I have a couple questions:
>What is your income? Out of this, while you're still paying a mortgage, how much have you been saving per month?
>On what were you basing your ER goal of $600k? The 4% rule floating around here assumes you have stock exposure
>Being conservative - a guaranteed 4.125% is found in paying off your house ASAP. It may help you from a foundation of zero debt anywhere to build from. It would let you do more dollar cost averaging in as you get comfortable with the market. It would save you probably $500/month on a 30 year mortgage to just put that behind you (I'd do that personally).
>Paying off the house gives you the benefit that you now need less of a stache built because it's one more expense you now DON'T have
>Is the goal to retire as soon as possible?
-My take home pay is $4k/month.

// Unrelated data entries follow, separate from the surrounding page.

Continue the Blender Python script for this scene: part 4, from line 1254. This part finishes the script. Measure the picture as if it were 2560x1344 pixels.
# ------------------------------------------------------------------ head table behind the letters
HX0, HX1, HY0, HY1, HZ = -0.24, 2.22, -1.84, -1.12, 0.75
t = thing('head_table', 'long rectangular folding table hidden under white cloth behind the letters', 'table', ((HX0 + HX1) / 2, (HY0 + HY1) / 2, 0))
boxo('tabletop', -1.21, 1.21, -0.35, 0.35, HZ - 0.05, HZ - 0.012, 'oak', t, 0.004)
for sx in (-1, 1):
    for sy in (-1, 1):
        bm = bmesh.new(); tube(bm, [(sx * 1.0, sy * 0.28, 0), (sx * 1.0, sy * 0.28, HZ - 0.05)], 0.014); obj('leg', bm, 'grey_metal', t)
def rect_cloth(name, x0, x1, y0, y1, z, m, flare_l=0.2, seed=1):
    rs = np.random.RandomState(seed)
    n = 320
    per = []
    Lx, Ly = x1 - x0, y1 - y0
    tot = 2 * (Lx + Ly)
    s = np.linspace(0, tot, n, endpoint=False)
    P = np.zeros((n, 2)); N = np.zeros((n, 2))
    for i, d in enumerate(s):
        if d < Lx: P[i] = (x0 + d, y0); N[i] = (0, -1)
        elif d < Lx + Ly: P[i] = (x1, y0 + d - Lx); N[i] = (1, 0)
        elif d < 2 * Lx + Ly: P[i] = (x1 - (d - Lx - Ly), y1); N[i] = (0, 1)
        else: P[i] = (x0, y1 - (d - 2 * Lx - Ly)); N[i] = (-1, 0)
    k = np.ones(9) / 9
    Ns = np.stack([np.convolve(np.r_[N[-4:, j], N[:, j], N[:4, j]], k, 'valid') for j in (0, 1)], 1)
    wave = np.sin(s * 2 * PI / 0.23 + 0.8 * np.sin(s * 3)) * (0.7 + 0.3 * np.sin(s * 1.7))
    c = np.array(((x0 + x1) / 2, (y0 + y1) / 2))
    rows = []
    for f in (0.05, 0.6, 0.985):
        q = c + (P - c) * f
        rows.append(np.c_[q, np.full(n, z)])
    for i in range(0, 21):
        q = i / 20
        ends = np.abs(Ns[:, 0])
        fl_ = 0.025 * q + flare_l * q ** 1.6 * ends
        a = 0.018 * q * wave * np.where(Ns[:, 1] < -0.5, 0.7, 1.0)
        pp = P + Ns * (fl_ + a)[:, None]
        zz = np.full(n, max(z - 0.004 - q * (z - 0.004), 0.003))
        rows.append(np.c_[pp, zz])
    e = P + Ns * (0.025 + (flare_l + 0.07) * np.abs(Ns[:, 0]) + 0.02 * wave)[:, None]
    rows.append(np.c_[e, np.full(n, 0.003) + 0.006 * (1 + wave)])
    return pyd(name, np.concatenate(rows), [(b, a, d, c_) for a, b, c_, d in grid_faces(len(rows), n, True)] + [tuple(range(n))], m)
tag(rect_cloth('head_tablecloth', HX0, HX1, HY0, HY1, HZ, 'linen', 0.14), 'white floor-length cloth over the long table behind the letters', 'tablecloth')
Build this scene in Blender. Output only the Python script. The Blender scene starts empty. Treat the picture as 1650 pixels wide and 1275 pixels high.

I am saving 50% of my net pay. I'm basing my ER goal of $600k on my current annual cost of living @ $24k/year. I do understand that the 4% rule assumes you have stock exposure and other investments. I am also engaged and my partner works. With some spending restructuring, she could easily save an additional $2k/month.
-My goal is definitely to become financially independent asasp. I desire to remove myself from the rat race and stop working for someone else as a full time employee...but I would still work on passion projects and income generating hobbies.
-I have considered paying off the house totally - but was not sure that was the best decision given my options. Sure, it would eliminate a monthly expense and save me from paying a ton of interest but isn't that a bit like putting all my eggs in one basket? I am already paying it off much faster than if I were just making minimum payments.
Thanks for answering a few of those:
-You take home 4k/month - you save 2k/month (it sounds like after paying extra on the mortgage). I'm estimating the payment at $500/month Principal & Interest plus the $200/month you've been throwing extra at it. So if I'm hearing you right, if it were paid off your monthly expenses would now just be $1300?? ($4000 take home pay - $2000 savings now -$700 from mortgage being gone).
-Assuming that's right, your 4% stache (or 25x your annual expenses) is $1300 x 12 x 25 which = $390,000 stache at 4% withdrawal gets you the $1300/month. This is a drastic reduction in the size nest egg you need to grow.
-Do I think you can long term do better than your 4.125% mortgage rate in the market? Yes - but it's not risk free. You mentioned being new to getting into the stock market and having $150k. Get yourself a guaranteed 4.125% on your money by paying off the mortgage. You still have $45k - set aside maybe $8k in an emergency fund (6 months of expenses) and invest the rest ($37k).
-By my math - $37k initially invested in the market (all in the stock market, I think your need for bonds is less b/c you have such a firm foundation of no mortgage + a VERY high savings rate ($2700/mo off of $4000 = 67.5%). Assuming you earn 7%/yr on your investments you are about 7.5 years out from being Financially Independent.
This is how I would go at it - but I feel it's an especially good way to handle your situation given your experience with the stock market. By the way - if you hate having a paid off house a banker will always write you another mortgage.